[Scenes as source code]
::::::

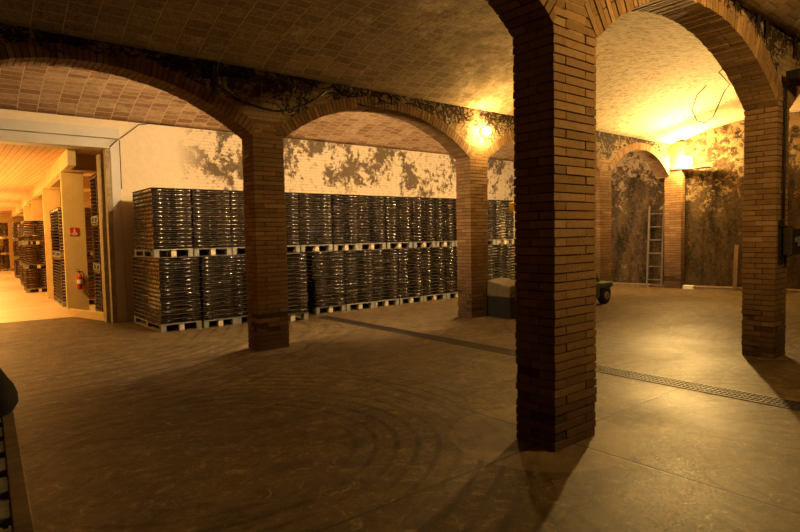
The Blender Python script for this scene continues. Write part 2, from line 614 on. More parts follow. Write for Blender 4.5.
# walls
mb = MB()
mb.box(2.83, 15.1, WY, WY + 0.35, 0, 4.5)            # right of the door
mb.box(-3.5, 2.83, WY, WY + 0.35, 3.76, 4.5)          # over the door
tag(mb.build('wall_back', BACKW), kind='structure')
mb = MB()
ya, yb = WY + 0.5, -4.0
mb.hexa([(endx(ya), ya, 0), (endx(yb), yb, 0), (endx(yb) + .35, yb, 0), (endx(ya) + .35, ya, 0),
         (endx(ya), ya, 4.9), (endx(yb), yb, 4.9), (endx(yb) + .35, yb, 4.9), (endx(ya) + .35, ya, 4.9)])
tag(mb.build('wall_end', ENDW), kind='structure')
mb = MB()
ya, yb = WY, -2.0
mb.hexa([(endx(ya) - .10, ya, 0), (endx(yb) - .10, yb, 0), (endx(yb), yb, 0), (endx(ya), ya, 0),
         (endx(ya) - .10, ya, .05), (endx(yb) - .10, yb, .05), (endx(yb), yb, .08), (endx(ya), ya, .08)])
tag(mb.build('baseboard_end', OLDW), kind='structure')
mb = MB()
mb.box(-3.5, 15.8, AY0 - 0.05, AY0 + 0.03, ZS - 0.08, ZS + 0.02)
mb.box(-3.5, 15.7, AY1 - 0.03, AY1 + 0.05, ZS - 0.055, ZS + 0.02)
mb.v = [(min(x, endx(y) + 0.1), y, z) for x, y, z in mb.v]
tag(mb.build('trim_1', LEDGE), kind='structure')


# ------------------------------------------------------------------ brickwork
def jit(a):
    return random.uniform(-a, a)


def brick_pillar(name, x0, x1, y0, y1, z1, label, pitch=0.065, group=None, z0=0.0):
    """real courses of brick round a recessed mortar core, pinwheel bond"""
    mb = MB()
    g = 0.013
    mb.box(x0 + g, x1 - g, y0 + g, y1 - g, z0, z1, 1)
    wx = (x1 - x0)
    wy = (y1 - y0)
    t = 0.145
    nz = int(round((z1 - z0) / pitch))
    jx = 0.004
    for k in range(nz):
        a, b = z0 + k * pitch + 0.005, z0 + (k + 1) * pitch - 0.005
        if k % 2 == 0:
            rects = [(x0, x1 - t, y0, y0 + t), (x1 - t, x1, y0, y1 - t), (x0 + t, x1, y1 - t, y1), (x0, x0 + t, y0 + t, y1)]
        else:
            rects = [(x0 + t, x1, y0, y0 + t), (x1 - t, x1, y0 + t, y1), (x0, x1 - t, y1 - t, y1), (x0, x0 + t, y0, y1 - t)]
        for (p, q, r, s_) in rects:
            ox, oy = jit(0.003), jit(0.003)
            p, q, r, s_ = p + jx + ox, q - jx + ox, r + jx + oy, s_ - jx + oy
            if z0 == 0 and k < 9 and random.random() < 0.25:
                e = random.uniform(0.004, 0.012)
                p, q, r, s_ = p + e, q - e, r + e, s_ - e
            pts = [(p, r, a), (q, r, a), (q, s_, a), (p, s_, a), (p, r, b), (q, r, b), (q, s_, b), (p, s_, b)]
            mb.hexa([(u + jit(.0025), v + jit(.0025), w_ + jit(.002)) for u, v, w_ in pts], 0)
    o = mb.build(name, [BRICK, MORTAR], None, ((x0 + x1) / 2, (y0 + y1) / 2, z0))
    # keep the brick texture in metres of the pillar's own frame
    return tag(o, label, 'pillar', group)


def arch_geo(xl, xr, zs, zc):
    s, h = xr - xl, zc - zs
    R = (s * s / 4 + h * h) / (2 * h)
    return (xl + xr) / 2, zc - R, R, asin(min(1, s / 2 / R))


def arcade(name, y0, y1, gaps, zs, zc, ring, ztop, xa, xb, mats=None):
    """gaps: (xl, xr) of each arch; ring of voussoirs plus spandrels above"""
    mb = MB()
    th = y1 - y0
    geos = [arch_geo(l, r, zs, zc) for l, r in gaps]
    for (cx, cz, R, A) in geos:
        n = int(2 * A * R / 0.066)
        # recessed core
        rows_f, nn = [], 40
        for side in (0, 1):
            yy = y0 + 0.008 if side == 0 else y1 - 0.008
            rows_f.append([[(cx + (R + rr) * sin(-A + 2 * A * k / nn), yy, cz + (R + rr) * cos(-A + 2 * A * k / nn)) for k in range(nn + 1)] for rr in (0.008, ring)])
        mb.grid(rows_f[0], 1, False, False)
        mb.grid(rows_f[1], 1, False, False)
        mb.grid([rows_f[0][0], rows_f[1][0]], 1, False, False)
        for k in range(n):
            t0 = -A + 2 * A * (k + 0.09) / n
            t1 = -A + 2 * A * (k + 0.91) / n
            cut = th * (0.40 if k % 2 else 0.60)
            e = jit(0.006)
            for (ya_, yb_) in ((y0, y0 + cut - 0.005), (y0 + cut + 0.005, y1)):
                oy = jit(0.003)
                radial = [(0 + e, ring)] if ring < 0.2 else ([(e, ring * 0.5 - 0.005), (ring * 0.5 + 0.005, ring)] if k % 2 else [(e, ring)])
                for (ra, rb) in radial:
                    p = []
                    for yy in (ya_ + oy, yb_ + oy):
                        pass
                    def P(t, rr, yy):
                        return (cx + (R + rr) * sin(t), yy, cz + (R + rr) * cos(t))
                    ya2, yb2 = ya_ + oy, yb_ + oy
                    mb.hexa([P(t0, ra, ya2), P(t1, ra, ya2), P(t1, ra, yb2), P(t0, ra, yb2),
                             P(t0, rb, ya2), P(t1, rb, ya2), P(t1, rb, yb2), P(t0, rb, yb2)], 0)
    # spandrels
    def zext(x):
        best = zs - 0.02
        for (cx, cz, R, A), (l, r) in zip(geos, gaps):
            Re = R + ring - 0.01
            if abs(x - cx) < Re * sin(A):
                best = max(best, cz + sqrt(Re * Re - (x - cx) ** 2))
        return best
    xs = []
    x = xa
    while x < xb:
        xs.append(x)
        x += 0.06
    xs.append(xb)
    for yy in (y0 + 0.006, y1 - 0.006):
        mb.grid([[(x, yy, zext(x)) for x in xs], [(x, yy, ztop) for x in xs]], 2, False, False)
    mb.grid([[(x, y0 + 0.006, ztop) for x in xs], [(x, y1 - 0.006, ztop) for x in xs]], 2, False, False)
    return tag(mb.build(name, [BRICK, MORTAR, SPAN]), kind='structure')


gA = [(-3.6, -0.90), (-0.43, 3.45), (3.93, 7.76), (8.25, 12.15), (12.64, 15.60)]
gB = [(-3.6, -0.98), (-0.50, 3.41), (3.95, 7.82), (8.24, 12.25), (12.70, 16.6)]
arcade('wall_far_arcade', AY0, AY1, gA, 3.02, 3.67, 0.17, ZS + 0.06, -3.6, 15.85)
arcade('wall_near_arcade', BY0, BY1, gB, 3.06, 3.74, 0.27, ZS + 0.06, -3.6, 17.0)

labA = ['brick pillar of the far arcade, out of view at left', 'brick pillar standing in front of the stacked bottles, left one of the two',
        'brick pillar with the small bright lamp above it, beside the stacked bottles', 'slim looking far brick pillar just right of the big near pillar']
labB = ['brick pillar of the near arcade, out of view at left', 'large square brick pillar nearest in the middle, on a pale cement patch',
        'brick pillar at right with a switch box on its side', 'brick pillar hidden at far right']
for i, (a, b) in enumerate(AP):
    if i in (1, 2, 3):
        brick_pillar('brick_pillar', a, b, AY0, AY1, 3.02 + 0.24, labA[i], group='brick pillars')
for i, (a, b) in enumerate(BP):
    if i in (1, 2):
        brick_pillar('brick_pillar', a, b, BY0, BY1, 3.06 + 0.28, labB[i], group='brick pillars')
brick_pillar('brick_pilaster', 15.58, 15.81, 7.10, 7.56, 3.94, 'brick pilaster on the end wall below the brightest lamp, beside the ladder')

# faint chalk scribbles on the near pillar
near = [o for o in COL.objects if o.name.startswith('brick_pillar') and 'nearest' in o.get('label', '')][0]
rc = random.Random(3)
mb = MB()
for (x0, z0, n) in ((3.66, 1.53, 5), (3.53, 1.45, 4), (3.68, 1.42, 4), (3.62, 1.31, 4), (3.66, 1.25, 5), (3.78, 1.16, 3)):
    pts = []
    for k in range(n * 5):
        a = k * 1.15
        pts.append((x0 + k * 0.0075 + 0.008 * cos(a), BY0 - 0.007, z0 + 0.013 * sin(a) + 0.0015 * k + rc.uniform(-.002, .002)))
    mb.tube(pts, 0.0013, 4)
CHALK = simple('chalk', (0.42, 0.34, 0.24), 1.0, 0.0)
ch_ = mb.build('chalk_scribbles', CHALK, near, tuple(near.location))
ch_['label'] = 'faint illegible chalk scribbles'

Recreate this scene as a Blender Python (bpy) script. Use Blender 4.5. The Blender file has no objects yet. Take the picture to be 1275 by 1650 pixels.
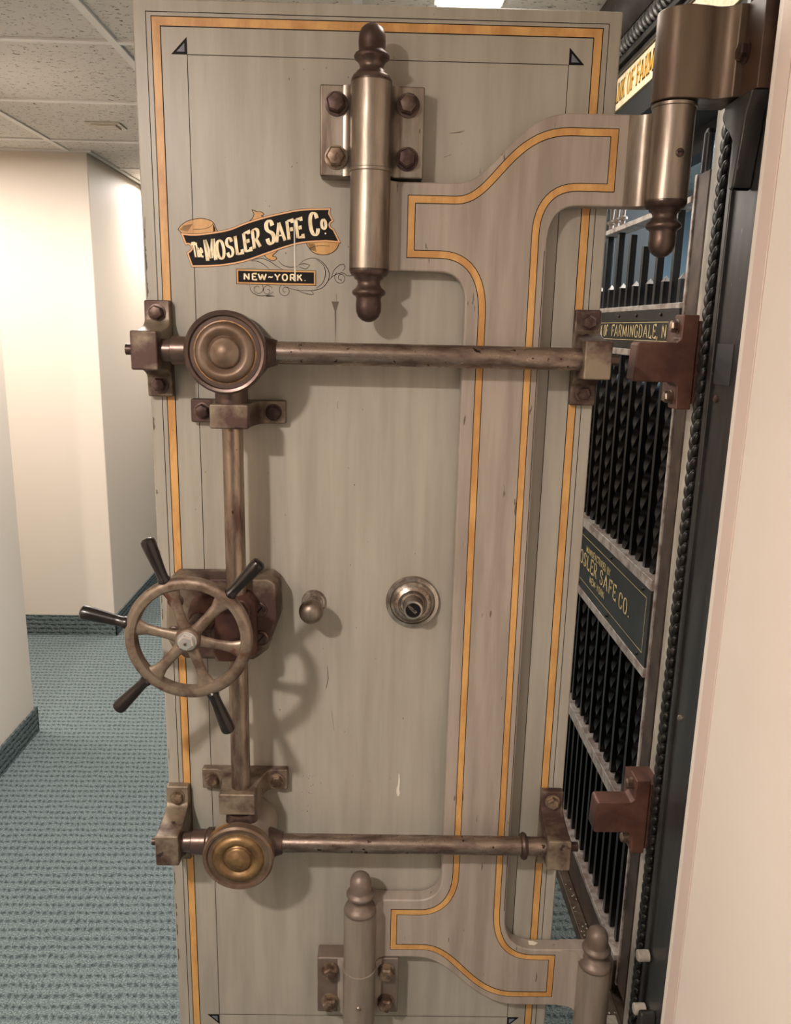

::::::

*SET PROBLEM:*
Pictures do not belong in the copy. Repeat only the lines from the top of the records through the line containing "return random.uniform(-a, a)".

*SOLUTION FOR THIS TASK:*
The Blender Python script for this scene continues. Write part 2, from line 614 on. More parts follow. Write for Blender 4.5.
# walls
mb = MB()
mb.box(2.83, 15.1, WY, WY + 0.35, 0, 4.5)            # right of the door
mb.box(-3.5, 2.83, WY, WY + 0.35, 3.76, 4.5)          # over the door
tag(mb.build('wall_back', BACKW), kind='structure')
mb = MB()
ya, yb = WY + 0.5, -4.0
mb.hexa([(endx(ya), ya, 0), (endx(yb), yb, 0), (endx(yb) + .35, yb, 0), (endx(ya) + .35, ya, 0),
         (endx(ya), ya, 4.9), (endx(yb), yb, 4.9), (endx(yb) + .35, yb, 4.9), (endx(ya) + .35, ya, 4.9)])
tag(mb.build('wall_end', ENDW), kind='structure')
mb = MB()
ya, yb = WY, -2.0
mb.hexa([(endx(ya) - .10, ya, 0), (endx(yb) - .10, yb, 0), (endx(yb), yb, 0), (endx(ya), ya, 0),
         (endx(ya) - .10, ya, .05), (endx(yb) - .10, yb, .05), (endx(yb), yb, .08), (endx(ya), ya, .08)])
tag(mb.build('baseboard_end', OLDW), kind='structure')
mb = MB()
mb.box(-3.5, 15.8, AY0 - 0.05, AY0 + 0.03, ZS - 0.08, ZS + 0.02)
mb.box(-3.5, 15.7, AY1 - 0.03, AY1 + 0.05, ZS - 0.055, ZS + 0.02)
mb.v = [(min(x, endx(y) + 0.1), y, z) for x, y, z in mb.v]
tag(mb.build('trim_1', LEDGE), kind='structure')


# ------------------------------------------------------------------ brickwork
def jit(a):
    return random.uniform(-a, a)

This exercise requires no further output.